= GIVEN DATA =

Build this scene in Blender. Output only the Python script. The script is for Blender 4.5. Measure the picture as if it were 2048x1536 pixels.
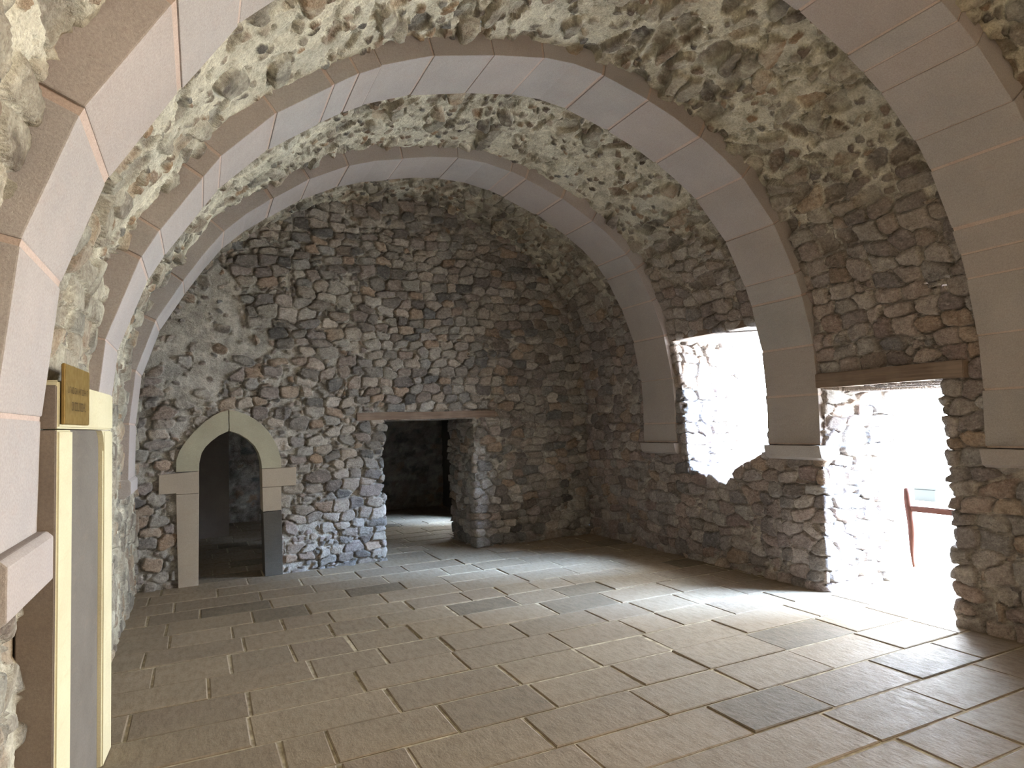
import bpy, bmesh, math, random
import numpy as np
from mathutils import Vector, Matrix, noise as mnoise

for o in list(bpy.data.objects): bpy.data.objects.remove(o)
SC = bpy.context.scene
COL = SC.collection
random.seed(7)
RNG = np.random.default_rng(7)

# ------------------------------------------------------------------ camera, sky, sun, exposure
H = 1.6
FW = Vector((0.41761429913377174, 0.9066767129553984, 0.05946120872806744))
RT = Vector((0.908620105161174, -0.4165159837122312, -0.030396378223883087))
UP = Vector((0.002793144447690042, -0.06672161191567913, 0.9977677208887188))
cd = bpy.data.cameras.new('camera'); cam = bpy.data.objects.new('camera', cd); COL.objects.link(cam)
cd.sensor_width = 36; cd.lens = 1361.64 / 2048 * 36; cd.clip_start = 0.02; cd.clip_end = 200
m = Matrix.Identity(4)
for i in range(3):
    m[i][0] = RT[i]; m[i][1] = UP[i]; m[i][2] = -FW[i]
m[2][3] = H
cam.matrix_world = m
SC.camera = cam

W = bpy.data.worlds.new('World'); SC.world = W; W.use_nodes = True
bg = W.node_tree.nodes['Background']
bg.inputs['Color'].default_value = (0.80, 0.89, 1.0, 1)
bg.inputs['Strength'].default_value = 24.0

sd = bpy.data.lights.new('sun', 'SUN'); sun = bpy.data.objects.new('sun', sd); COL.objects.link(sun)
sd.energy = 46; sd.angle = math.radians(38); sd.color = (0.42, 0.64, 1.0)
sun.rotation_euler = Vector((-1.0, 0.85, -0.8)).to_track_quat('-Z', 'Y').to_euler()

SC.view_settings.view_transform = 'Standard'
SC.view_settings.look = 'None'
SC.view_settings.gamma = 1
SC.view_settings.use_curve_mapping = False
SC.view_settings.exposure = 1.36
SC.cycles.max_bounces = 10
SC.cycles.diffuse_bounces = 6
SC.cycles.use_denoising = True
SC.cycles.sample_clamp_indirect = 20

def portal(name, loc, size, look):
    d = bpy.data.lights.new(name, 'AREA'); o = bpy.data.objects.new(name, d); COL.objects.link(o)
    d.shape = 'RECTANGLE'; d.size, d.size_y = size; d.cycles.is_portal = True
    o.location = loc; o.rotation_euler = Vector(look).to_track_quat('-Z', 'Z').to_euler()
portal('doorway_daylight', (6.05, 3.9, 0.95), (1.3, 2.0), (-1, 0, 0))
portal('window_daylight', (6.05, 5.75, 1.75), (1.6, 1.8), (-1, 0, 0))
# added warm fill lamp in the unseen opening behind the camera
ld = bpy.data.lights.new('side_opening_fill', 'AREA'); lo = bpy.data.objects.new('side_opening_fill', ld); COL.objects.link(lo)
ld.shape = 'RECTANGLE'; ld.size = 1.4; ld.size_y = 2.1; ld.energy = 480; ld.color = (1.0, 0.88, 0.72)
lo.location = (6.02, -.90, 1.3); lo.rotation_euler = Vector((-1, 0, 0)).to_track_quat('-Z', 'Z').to_euler()

# ------------------------------------------------------------------ node helpers
class NT:
    def __init__(s, name, both=False):
        s.m = bpy.data.materials.new(name); s.m.use_nodes = True
        s.t = s.m.node_tree; s.b = s.t.nodes['Principled BSDF']; s.out = s.t.nodes['Material Output']
        if both: s.m.displacement_method = 'BOTH'
    def n(s, typ, **kw):
        x = s.t.nodes.new('ShaderNode' + typ)
        for k, v in kw.items(): setattr(x, k, v)
        return x
    def put(s, sock, v):
        if isinstance(v, bpy.types.NodeSocket): s.t.links.new(v, sock)
        elif v is not None:
            try: sock.default_value = v
            except Exception: sock.default_value = (v[0], v[1], v[2], 1)
    def math(s, op, a, b=None, c=None, clamp=False):
        x = s.n('Math', operation=op, use_clamp=clamp)
        s.put(x.inputs[0], a); s.put(x.inputs[1], b); s.put(x.inputs[2], c)
        return x.outputs[0]
    def vmath(s, op, a, b=None):
        x = s.n('VectorMath', operation=op); s.put(x.inputs[0], a)
        if b is not None: s.put(x.inputs[1], b)
        return x.outputs[0]
    def noise(s, vec, scale, detail=3, rough=0.55, out='Fac'):
        x = s.n('TexNoise'); s.put(x.inputs['Vector'], vec); x.inputs['Scale'].default_value = scale
        x.inputs['Detail'].default_value = detail; x.inputs['Roughness'].default_value = rough
        return x.outputs[out]
    def vor(s, vec, scale, feature, rnd=1.0, out='Distance'):
        x = s.n('TexVoronoi', feature=feature); s.put(x.inputs['Vector'], vec)
        x.inputs['Scale'].default_value = scale; x.inputs['Randomness'].default_value = rnd
        return x.outputs[out]
    def mix(s, f, a, b, blend='MIX'):
        x = s.n('Mix', data_type='RGBA', blend_type=blend)
        s.put(x.inputs[0], f); s.put(x.inputs[6], a); s.put(x.inputs[7], b)
        return x.outputs[2]
    def mixf(s, f, a, b):
        x = s.n('Mix', data_type='FLOAT'); s.put(x.inputs[0], f); s.put(x.inputs[2], a); s.put(x.inputs[3], b)
        return x.outputs[0]
    def mr(s, v, a, b, c=0., d=1., smooth=False):
        x = s.n('MapRange'); x.interpolation_type = 'SMOOTHSTEP' if smooth else 'LINEAR'
        s.put(x.inputs[0], v)
        for i, q in enumerate((a, b, c, d)): s.put(x.inputs[i + 1], q)
        return x.outputs[0]
    def ramp(s, v, stops, const=False):
        x = s.n('ValToRGB'); e = x.color_ramp.elements
        if const: x.color_ramp.interpolation = 'CONSTANT'
        e[0].position, e[0].color = stops[0][0], (*stops[0][1], 1)
        e[1].position, e[1].color = stops[-1][0], (*stops[-1][1], 1)
        for p, c in stops[1:-1]:
            q = e.new(p); q.color = (*c, 1)
        s.put(x.inputs[0], v); return x.outputs[0]
    def attr(s, name, out='Vector'):
        x = s.n('Attribute', attribute_name=name); return x.outputs[out]
    def obj(s):
        return s.n('TexCoord').outputs['Object']
    def bump(s, h, strength=0.5, dist=0.01):
        x = s.n('Bump'); x.inputs['Strength'].default_value = strength; x.inputs['Distance'].default_value = dist
        s.put(x.inputs['Height'], h); s.put(s.b.inputs['Normal'], x.outputs[0])
    def fin(s, color, rough=0.85, spec=0.3, **kw):
        s.put(s.b.inputs['Base Color'], color); s.put(s.b.inputs['Roughness'], rough)
        s.b.inputs['Specular IOR Level'].default_value = spec
        for k, v in kw.items(): s.put(s.b.inputs[k], v)
        return s.m

def lin(r, g, b):
    f = lambda c: (c / 255 / 12.92) if c / 255 <= 0.04045 else ((c / 255 + 0.055) / 1.055) ** 2.4
    return (f(r), f(g), f(b))

# ------------------------------------------------------------------ rubble stonework, laid stone by stone into the wall meshes
_PERM = np.random.default_rng(99).random(65536).astype(np.float32)
def _h(i, j, k=0):
    n = (i.astype(np.int64) * 73856093) ^ (j.astype(np.int64) * 19349663) ^ (np.int64(k) * 83492791)
    n = (n ^ (n >> 13)) * 1274126177
    return _PERM[(n ^ (n >> 16)) & 65535]
def vnoise(x, y, f, seed=0):
    X = x * f; Y = y * f; i = np.floor(X); j = np.floor(Y); a = X - i; b = Y - j
    i = i.astype(np.int64); j = j.astype(np.int64)
    a = a * a * (3 - 2 * a); b = b * b * (3 - 2 * b)
    q = (_h(i, j, seed) * (1 - a) + _h(i + 1, j, seed) * a) * (1 - b) + (_h(i, j + 1, seed) * (1 - a) + _h(i + 1, j + 1, seed) * a) * b
    return q - .5
def fbm(x, y, f, octv=4, seed=0, gain=.55):
    o = 0; a = 1; n = 0
    for k in range(octv):
        c, s_ = math.cos(k * 1.1), math.sin(k * 1.1)
        o = o + a * vnoise(x * c - y * s_ + k * 3.7, x * s_ + y * c, f * 2 ** k, seed + k * 7); n += a; a *= gain
    return o / n * 2                       # about -1..1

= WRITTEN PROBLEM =
Write out, word for word, the lines from the start of the data through the one holding "SC.cycles.sample_clamp_indirect = 20". Omit pictures.

= EXPECTED OUTPUT =
Build this scene in Blender. Output only the Python script. The script is for Blender 4.5. Measure the picture as if it were 2048x1536 pixels.
import bpy, bmesh, math, random
import numpy as np
from mathutils import Vector, Matrix, noise as mnoise

for o in list(bpy.data.objects): bpy.data.objects.remove(o)
SC = bpy.context.scene
COL = SC.collection
random.seed(7)
RNG = np.random.default_rng(7)

# ------------------------------------------------------------------ camera, sky, sun, exposure
H = 1.6
FW = Vector((0.41761429913377174, 0.9066767129553984, 0.05946120872806744))
RT = Vector((0.908620105161174, -0.4165159837122312, -0.030396378223883087))
UP = Vector((0.002793144447690042, -0.06672161191567913, 0.9977677208887188))
cd = bpy.data.cameras.new('camera'); cam = bpy.data.objects.new('camera', cd); COL.objects.link(cam)
cd.sensor_width = 36; cd.lens = 1361.64 / 2048 * 36; cd.clip_start = 0.02; cd.clip_end = 200
m = Matrix.Identity(4)
for i in range(3):
    m[i][0] = RT[i]; m[i][1] = UP[i]; m[i][2] = -FW[i]
m[2][3] = H
cam.matrix_world = m
SC.camera = cam

W = bpy.data.worlds.new('World'); SC.world = W; W.use_nodes = True
bg = W.node_tree.nodes['Background']
bg.inputs['Color'].default_value = (0.80, 0.89, 1.0, 1)
bg.inputs['Strength'].default_value = 24.0

sd = bpy.data.lights.new('sun', 'SUN'); sun = bpy.data.objects.new('sun', sd); COL.objects.link(sun)
sd.energy = 46; sd.angle = math.radians(38); sd.color = (0.42, 0.64, 1.0)
sun.rotation_euler = Vector((-1.0, 0.85, -0.8)).to_track_quat('-Z', 'Y').to_euler()

SC.view_settings.view_transform = 'Standard'
SC.view_settings.look = 'None'
SC.view_settings.gamma = 1
SC.view_settings.use_curve_mapping = False
SC.view_settings.exposure = 1.36
SC.cycles.max_bounces = 10
SC.cycles.diffuse_bounces = 6
SC.cycles.use_denoising = True
SC.cycles.sample_clamp_indirect = 20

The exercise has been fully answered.